• Given information:
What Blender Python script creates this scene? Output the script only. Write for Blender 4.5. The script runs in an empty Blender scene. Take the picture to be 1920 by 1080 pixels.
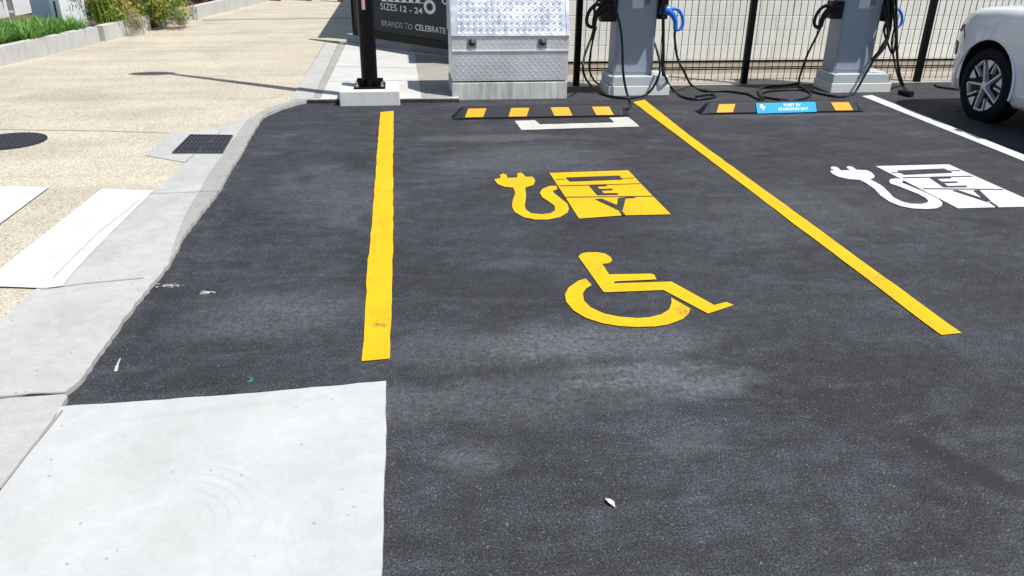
import bpy, bmesh, math, random
from mathutils import Vector, Matrix
from mathutils.geometry import tessellate_polygon
random.seed(7)
sc = bpy.context.scene
C = sc.collection
R = math.radians

# ------------------------------------------------------------------ camera
F_PX, PITCH, ROLL, YAW, CAM_H = 1489.16, 0.431457, 0.0144582, -0.1406413, 1.62
cp, sp = math.cos(PITCH), math.sin(PITCH)
fw = Vector((0, cp, -sp)); up = Vector((0, sp, cp)); rt = Vector((1, 0, 0))
rt, up = rt*math.cos(ROLL)+up*math.sin(ROLL), up*math.cos(ROLL)-rt*math.sin(ROLL)
Zr = Matrix.Rotation(YAW, 3, 'Z')
fw, up, rt = Zr@fw, Zr@up, Zr@rt
cam = bpy.data.cameras.new('camera'); camo = bpy.data.objects.new('camera', cam); C.objects.link(camo)
M = Matrix((rt, up, -fw)).transposed().to_4x4(); M.translation = Vector((0, 0, CAM_H))
camo.matrix_world = M
cam.sensor_width = 36; cam.lens = F_PX/1920*36; cam.clip_start = .05; cam.clip_end = 1000
sc.camera = camo

# ------------------------------------------------------------------ light
SUN = Vector((.435, -.30, 1)).normalized()          # towards the sun
w = bpy.data.worlds.new('World'); sc.world = w; w.use_nodes = True
nt = w.node_tree; nt.nodes.clear()
out = nt.nodes.new('ShaderNodeOutputWorld'); bg = nt.nodes.new('ShaderNodeBackground'); sky = nt.nodes.new('ShaderNodeTexSky')
sky.sky_type = 'NISHITA'; sky.sun_disc = False
sky.sun_elevation = math.asin(SUN.z); sky.sun_rotation = math.atan2(SUN.x, SUN.y)
sky.air_density = 1.0; sky.dust_density = 1.2; sky.ozone_density = 1.0
bg.inputs[1].default_value = .10
nt.links.new(sky.outputs[0], bg.inputs[0]); nt.links.new(bg.outputs[0], out.inputs[0])
sl = bpy.data.lights.new('sun', 'SUN'); sl.energy = 4.6; sl.angle = R(.5); sl.color = (1, .965, .91)
so = bpy.data.objects.new('sun', sl); C.objects.link(so); so.rotation_euler = SUN.to_track_quat('Z', 'Y').to_euler(); so.location = (5, -3, 12)
vs = sc.view_settings
vs.view_transform = 'Standard'; vs.look = 'None'; vs.exposure = .38; vs.gamma = 1; vs.use_curve_mapping = False

# ------------------------------------------------------------------ photo survey -> metres
def ray(px, py): return fw + rt*((px-960)/F_PX) - up*((py-540)/F_PX)
def G(px, py, z=0.0):                               # point on the level z
    d = ray(px, py); t = (z-CAM_H)/d.z
    return Vector((d.x*t, d.y*t, z))
def Q(px, py, Y):                                   # point on the upright plane y = Y
    d = ray(px, py); t = Y/d.y
    return Vector((d.x*t, Y, CAM_H+d.z*t))

# ------------------------------------------------------------------ materials
MAT = {}
def mat(name, col=(.5,.5,.5), rough=.6, metal=0., spec=.5, coat=0.):
    m = bpy.data.materials.new(name); m.use_nodes = True
    b = m.node_tree.nodes['Principled BSDF']
    b.inputs['Base Color'].default_value = (*col, 1); b.inputs['Roughness'].default_value = rough
    b.inputs['Metallic'].default_value = metal; b.inputs['Specular IOR Level'].default_value = spec
    b.inputs['Coat Weight'].default_value = coat; b.inputs['Coat Roughness'].default_value = .06
    MAT[name] = m
    return m
class N:                                            # tiny node helper
    def __init__(s, m): s.t = m.node_tree; s.b = s.t.nodes['Principled BSDF']; s.c = s.new('ShaderNodeTexCoord').outputs['Object']
    def new(s, k): return s.t.nodes.new(k)
    def link(s, a, b): s.t.links.new(a, b)
    def noise(s, scale, detail=4, rough=.55, dist=0., vec=None):
        n = s.new('ShaderNodeTexNoise'); n.inputs['Scale'].default_value = scale; n.inputs['Detail'].default_value = detail
        n.inputs['Roughness'].default_value = rough; n.inputs['Distortion'].default_value = dist; s.link(vec or s.c, n.inputs['Vector']); return n.outputs['Fac']
    def vor(s, scale, out='Distance', feat='F1', vec=None, rnd=1.):
        n = s.new('ShaderNodeTexVoronoi'); n.feature = feat; n.inputs['Scale'].default_value = scale; n.inputs['Randomness'].default_value = rnd
        s.link(vec or s.c, n.inputs['Vector']); return n.outputs[out]
    def ramp(s, f, *stops):
        n = s.new('ShaderNodeValToRGB'); e = n.color_ramp.elements
        while len(e) < len(stops): e.new(.5)
        for i, (p, c) in enumerate(stops):
            e[i].position = p; e[i].color = (*c, 1) if isinstance(c, tuple) else (c, c, c, 1)
        s.link(f, n.inputs[0]); return n.outputs[0]
    def mix(s, f, a, b, mode='MIX'):
        n = s.new('ShaderNodeMix'); n.data_type = 'RGBA'; n.blend_type = mode
        for k, v in ((0, f), (6, a), (7, b)):
            if isinstance(v, (int, float)): n.inputs[k].default_value = v if k == 0 else (v, v, v, 1)
            elif isinstance(v, tuple): n.inputs[k].default_value = (*v, 1)
            else: s.link(v, n.inputs[k])
        return n.outputs[2]
    def math(s, op, a, b=None, clamp=False):
        n = s.new('ShaderNodeMath'); n.operation = op; n.use_clamp = clamp
        for k, v in ((0, a), (1, b)):
            if v is None: continue
            if isinstance(v, (int, float)): n.inputs[k].default_value = v
            else: s.link(v, n.inputs[k])
        return n.outputs[0]
    def blob(s, cx, cy, rx, ry, ang=0., wob=.5):    # soft irregular patch, 1 inside, 0 outside
        mp = s.new('ShaderNodeMapping'); mp.vector_type = 'TEXTURE'
        mp.inputs['Location'].default_value = (cx, cy, 0); mp.inputs['Rotation'].default_value = (0, 0, ang); mp.inputs['Scale'].default_value = (rx, ry, 1)
        s.link(s.c, mp.inputs[0])
        ln = s.new('ShaderNodeVectorMath'); ln.operation = 'LENGTH'; s.link(mp.outputs[0], ln.inputs[0])
        n = s.noise(3.2/max(rx, ry)**.5, 5, .65)
        d = s.math('ADD', ln.outputs['Value'], s.math('MULTIPLY', s.math('SUBTRACT', n, .5), wob*3))
        r = s.new('ShaderNodeMapRange'); r.interpolation_type = 'SMOOTHSTEP'; r.inputs[1].default_value = .35; r.inputs[2].default_value = 1.15; r.inputs[3].default_value = 1; r.inputs[4].default_value = 0
        s.link(d, r.inputs[0]); return r.outputs[0]
    def color(s, o): s.link(o, s.b.inputs['Base Color'])
    def bump(s, o, st, dist=.01):
        n = s.new('ShaderNodeBump'); n.inputs['Strength'].default_value = st; n.inputs['Distance'].default_value = dist
        s.link(o, n.inputs['Height']); s.link(n.outputs[0], s.b.inputs['Normal'])
    def rough(s, o): s.link(o, s.b.inputs['Roughness'])

# asphalt: fine dark stone with dusty scuffs, tyre marks and pale chips
m = mat('asphalt', rough=.8, spec=.35); n = N(m)
g1 = n.noise(135, 4, .85); g2 = n.vor(120, 'Color')
base = n.ramp(g1, (.36, (.007, .0073, .009)), (.5, (.0255, .0263, .0315)), (.64, (.080, .083, .094)))
chips = n.ramp(n.vor(13, 'Distance'), (.0, 1.), (.06, .0))
chipm = n.math('GREATER_THAN', n.new('ShaderNodeSeparateColor').outputs[0] if False else n.noise(19, 2, .5), .5)
base = n.mix(n.math('MULTIPLY', chips, chipm), base, (.24, .24, .25))
mid = n.ramp(n.noise(1.5, 7, .62, .5), (.3, .70), (.5, 1.0), (.7, 1.35))
base = n.mix(1., base, mid, 'MULTIPLY')
sm = n.new('ShaderNodeMapping'); sm.inputs['Scale'].default_value = (1.2, 3.6, 1); sm.inputs['Rotation'].default_value = (0, 0, .25); n.link(n.c, sm.inputs[0])
base = n.mix(1., base, n.ramp(n.noise(1.5, 9, .75, .8, sm.outputs[0]), (.36, .80), (.52, 1.0), (.62, 1.35), (.74, 1.9)), 'MULTIPLY')
m2 = n.ramp(n.noise(11, 8, .8, .4), (.32, .66), (.5, 1.0), (.68, 1.5))
base = n.mix(1., base, m2, 'MULTIPLY')
for (px, py, rx, ry, an, k) in ((1190, 700, .36, .12, .1, .34), (1330, 720, .26, .10, .2, .28), (930, 650, .7, .22, .1, .16), (1010, 740, .9, .2, .1, .18), (880, 860, .16, .13, 0, .16),
                                (1290, 830, .16, .1, .4, .14), (520, 590, .5, .3, .2, .22), (980, 300, .8, .5, .1, .2), (1530, 400, .9, .5, .1, .13), (1120, 640, .6, .2, 0, .28),
                                (620, 360, .5, .8, .2, .18), (1500, 215, 1.3, .12, 0, .18), (930, 258, .8, .15, 0, .25)):
    p = G(px, py); bl = n.blob(p.x, p.y, rx, ry, an, .5)
    base = n.mix(n.math('MULTIPLY', n.math('MULTIPLY', bl, n.ramp(n.noise(38, 6, .85), (.38, .0), (.62, 1.25))), k*1.25), base, (.19, .195, .21))
for (px, py, rx, ry, an, k) in ((1795, 870, .075, .30, .62, .75), (1740, 840, .03, .14, .62, .6), (1530, 740, .14, .05, .1, .6), (450, 498, .12, .07, .2, .6), (570, 335, .09, .12, .0, .5), (1110, 705, .22, .04, 0, .4),
                                (1700, 690, .5, .10, -.5, .3), (930, 540, .5, .3, .1, .22), (1500, 320, .5, .16, 0, .28), (860, 960, .1, .12, .5, .25)):
    p = G(px, py); bl = n.blob(p.x, p.y, rx, ry, an, .45)
    base = n.mix(n.math('MULTIPLY', bl, k), base, (.017, .017, .02))
grit = n.math('MULTIPLY', n.ramp(n.vor(58, 'Distance', rnd=1.), (.0, 1.), (.24, .0)), n.math('GREATER_THAN', n.noise(33, 2, .5), .54))
base = n.mix(n.math('MULTIPLY', grit, .7), base, (.24, .24, .24))
crk = n.math('MULTIPLY', n.ramp(n.vor(150, 'Distance'), (.0, 1.), (.2, .0)), n.math('GREATER_THAN', n.noise(80, 2, .5), .55)); base = n.mix(n.math('MULTIPLY', crk, .6), base, (.004, .004, .004))
n.color(base); n.bump(g1, .25, .003)
n.rough(n.ramp(n.noise(3, 4), (.3, .72), (.7, .92)))

def stone_agg(name, dark, light, tint):
    m = mat(name, rough=.85, spec=.25); n = N(m)
    v = n.vor(115, 'Color'); sp_ = n.new('ShaderNodeSeparateColor'); n.link(v, sp_.inputs[0])
    col = n.ramp(sp_.outputs[0], (.0, dark), (.12, tint), (.45, light), (.8, tuple(min(1, c*1.12) for c in light)), (.97, (.56, .52, .45)))
    big = n.ramp(n.noise(1.1, 6, .6, .6), (.3, .84), (.5, 1.0), (.7, 1.08))
    col = n.mix(1., col, big, 'MULTIPLY')
    st = n.new('ShaderNodeMapping'); st.inputs['Scale'].default_value = (.25, 2.2, 1); st.inputs['Rotation'].default_value = (0, 0, .12); n.link(n.c, st.inputs[0])
    col = n.mix(1., col, n.ramp(n.noise(1.3, 5, .6, .3, st.outputs[0]), (.35, .9), (.6, 1.03)), 'MULTIPLY')
    for (px, py, rx, ry, an, k) in ((300, 98, 2.6, .12, .02, .3), (560, 84, 1.2, .1, 0, .25), (150, 170, 1.5, .2, .1, .14), (250, 62, .35, .2, 0, .3)):
        p = G(px, py); col = n.mix(n.math('MULTIPLY', n.blob(p.x, p.y, rx, ry, an, .3), k), col, (.26, .225, .17))
    n.color(col); n.bump(n.vor(95, 'Distance'), .5, .006)
    return m
stone_agg('exposed_aggregate', (.25, .20, .14), (.445, .405, .32), (.375, .325, .24))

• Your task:
Return only the lines from the start of the data through the line that contains "sc.camera = camo", please, copying them exactly and omitting all pictures.

• Solved problem:
What Blender Python script creates this scene? Output the script only. Write for Blender 4.5. The script runs in an empty Blender scene. Take the picture to be 1920 by 1080 pixels.
import bpy, bmesh, math, random
from mathutils import Vector, Matrix
from mathutils.geometry import tessellate_polygon
random.seed(7)
sc = bpy.context.scene
C = sc.collection
R = math.radians

# ------------------------------------------------------------------ camera
F_PX, PITCH, ROLL, YAW, CAM_H = 1489.16, 0.431457, 0.0144582, -0.1406413, 1.62
cp, sp = math.cos(PITCH), math.sin(PITCH)
fw = Vector((0, cp, -sp)); up = Vector((0, sp, cp)); rt = Vector((1, 0, 0))
rt, up = rt*math.cos(ROLL)+up*math.sin(ROLL), up*math.cos(ROLL)-rt*math.sin(ROLL)
Zr = Matrix.Rotation(YAW, 3, 'Z')
fw, up, rt = Zr@fw, Zr@up, Zr@rt
cam = bpy.data.cameras.new('camera'); camo = bpy.data.objects.new('camera', cam); C.objects.link(camo)
M = Matrix((rt, up, -fw)).transposed().to_4x4(); M.translation = Vector((0, 0, CAM_H))
camo.matrix_world = M
cam.sensor_width = 36; cam.lens = F_PX/1920*36; cam.clip_start = .05; cam.clip_end = 1000
sc.camera = camo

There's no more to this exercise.